5) He tells us not to! 

"So do not fear, for I am with you;

    do not be dismayed, for I am your God.

I will strengthen you and help you;

    I will uphold you with my righteous right hand." - Isaiah 41:10

"But you, O LORD, are a shield about me, my glory, and the lifter of my head. I call out to the Lord,

    and he answers me from his holy mountain." - Psalm 3:3

The Bible is populated with people who are in despair. Elijah, David, Habbakuk, to name a few. And they have good reason to feel like this. But after every desperate call to the Lord to hear them, there is always an answer, and always a newfound conviction to trust, to rejoice, to wait in hope on the Lord. God tells us not to despair because he's predestined how it turns out - and because he planned and executed how it turned out on the cross and on Easter morning. One day he will wipe every tear from our faces. Before then, we live in this broken world, waiting in hope and crying out for the grace to live each day for Him, to take hold of the gospel for ourselves and our children, and to pray bold, expectant prayers in the power of the Holy Spirit. 
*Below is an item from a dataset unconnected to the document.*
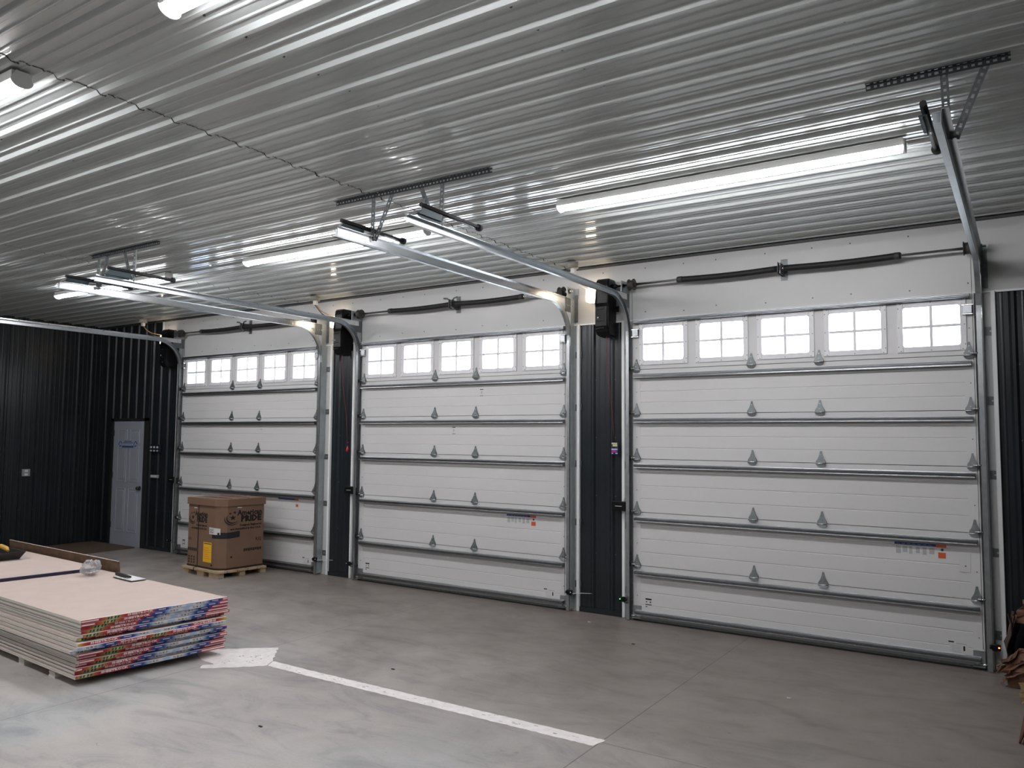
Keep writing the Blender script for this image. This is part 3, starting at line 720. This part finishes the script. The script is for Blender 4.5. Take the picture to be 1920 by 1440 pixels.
for i in range(3):
    e = E0[i]; xa, xb_ = e-.215, e-.035; yb0 = -.012
    root = thing('door_lock', ['small black lock box at the left jamb of the leftmost door', 'small black lock box at the left jamb of the middle door', 'small black lock box at the left jamb of the right door, nearest of its kind'][i], 'door lock', (xa, yb0, 1.085), 0, 'black lock boxes on the jambs')
    og = (xa, yb0, 1.085)
    b = MB(og); b.box(xa, xb_-.02, yb0-.045, yb0+.033, 1.085, 1.178, black_pl, .004); b.box(xb_-.022, xb_, yb0-.03, yb0, 1.10, 1.165, black_sat); b.build('housing', root)
    b = MB(og); b.box(xa+.04, xa+.115, yb0-.0465, yb0-.045, 1.130, 1.135, white_lab); b.build('badge', root)
    b = MB(og); b.tube([(xb_-.06, yb0, 1.178), (xb_-.065, yb0, 1.20), (xb_-.05, yb0+.01, 1.225), (xb_-.038, yb0+.02, 1.24)], .003, white_pl, 6); b.build('wire', root)
    for s in (-1, 1):
        xj = e-.06 if s < 0 else e+Wd+.06
        lab = {(0, -1): 'photo eye sensor low on the left side of the leftmost door', (0, 1): 'photo eye sensor low on the right side of the leftmost door', (1, -1): 'photo eye sensor low on the left side of the middle door', (1, 1): 'photo eye sensor low on the right side of the middle door',
               (2, -1): 'photo eye sensor with a green light, low on the left side of the right door', (2, 1): 'photo eye sensor with a red light, low at the far right'}[(i, s)]
        root = thing('photo_eye', lab, 'sensor', (xj, -.06, .19), 0, 'photo eyes at the foot of the tracks')
        og = (xj, -.06, .19); b = MB(og)
        xx = sorted((xj-s*.012, xj+s*.05)); b.box(xx[0], xx[1], -.105, -.075, .185, .235, black_pl, .006)
        b.disc((xj-s*.012, -.09, .21), (-s, 0, 0), .016, .014, black_pl, 14); b.build('sensor_body', root)
        b = MB(og); b.tube([(xj+s*.01, -.09, .19), (xj+s*.015, -.05, .175), (xj+s*.01, -.01, .17), (xj+s*.01, FY-.006, .172)], .005, black_sat, 6); b.box(min(xj-.002, xj+.03), max(xj-.002, xj+.03), -.085, FY-.004, .172, .178, galv_dk); b.build('mounting_arm', root)
        b = MB(og); b.disc((xj+s*.038, -.105, .213), (0, -1, 0), .006, .003, led_r if (i, s) == (2, 1) else (led_g if (i, s) == (2, -1) else white_pl), 10); b.build('indicator_light', root)
        if s > 0 and i < 2:
            b = MB(og); b.tube([(xj+.05, -.09, .20), (xj+.12, -.02, .20), (xj+.22, .03, .20)], .003, white_pl, 6); b.build('wire', root)

# ------------------------------------------------------------------ controls on the walls
b = MB((-8.32, 0, 1.6)); root = thing('wall_control', 'dark panel of three two-button door controls right of the grey walk-through door', 'door control', (-8.32, .03, 1.54))
og = (-8.32, .03, 1.54); b = MB(og); b.box(-8.45, -8.19, .012, .040, 1.54, 1.67, mat('dark_navy_plate', (.008, .01, .03), .5), .004); b.build('backing_plate', root)
for k in range(3):
    for z, h in ((1.625, .030), (1.57, .022)):
        b = MB(og); x = -8.42+.085*k; b.box(x-.020, x+.020, .004, .012, z-h/2, z+h/2, white_lab, .003); b.build('button', root)
root = thing('thermostat', 'small pale wall control below the three-button panel', 'thermostat', (-8.32, .03, 1.14)); og = (-8.32, .03, 1.14)
b = MB(og); b.box(-8.42, -8.22, .010, .040, 1.135, 1.185, grey_pl, .006); b.build('housing', root)
b = MB(og); b.box(-8.40, -8.24, .007, .010, 1.15, 1.175, white_lab); b.build('display', root)
root = thing('wall_outlet', 'pale outlet plate on the dark left wall', 'outlet', (XL+.02, -1.13, 1.2)); og = (XL+.02, -1.13, 1.2)
b = MB(og); b.box(XL, XL+.025, -1.19, -1.07, 1.15, 1.265, grey_pl, .004); b.build('plate', root)
b = MB(og)
for z in (1.18, 1.235): b.box(XL+.025, XL+.028, -1.155, -1.105, z-.017, z+.017, white_pl, .003)
b.build('socket', root)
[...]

After my prayers in the car on Wednesday night, God did what he so often does, regardless of whether we ask Him to, and gave us some miraculous encouragements over the next few days. He is very very good. But even if those encouragements hadn't come then, even if we'd had another weekend of relentless difficulty, we'd still have plenty of reasons not to despair. 

God is our refuge and strength,

    an ever-present help in trouble.

Therefore we will not fear, though the earth give way

    and the mountains fall into the heart of the sea.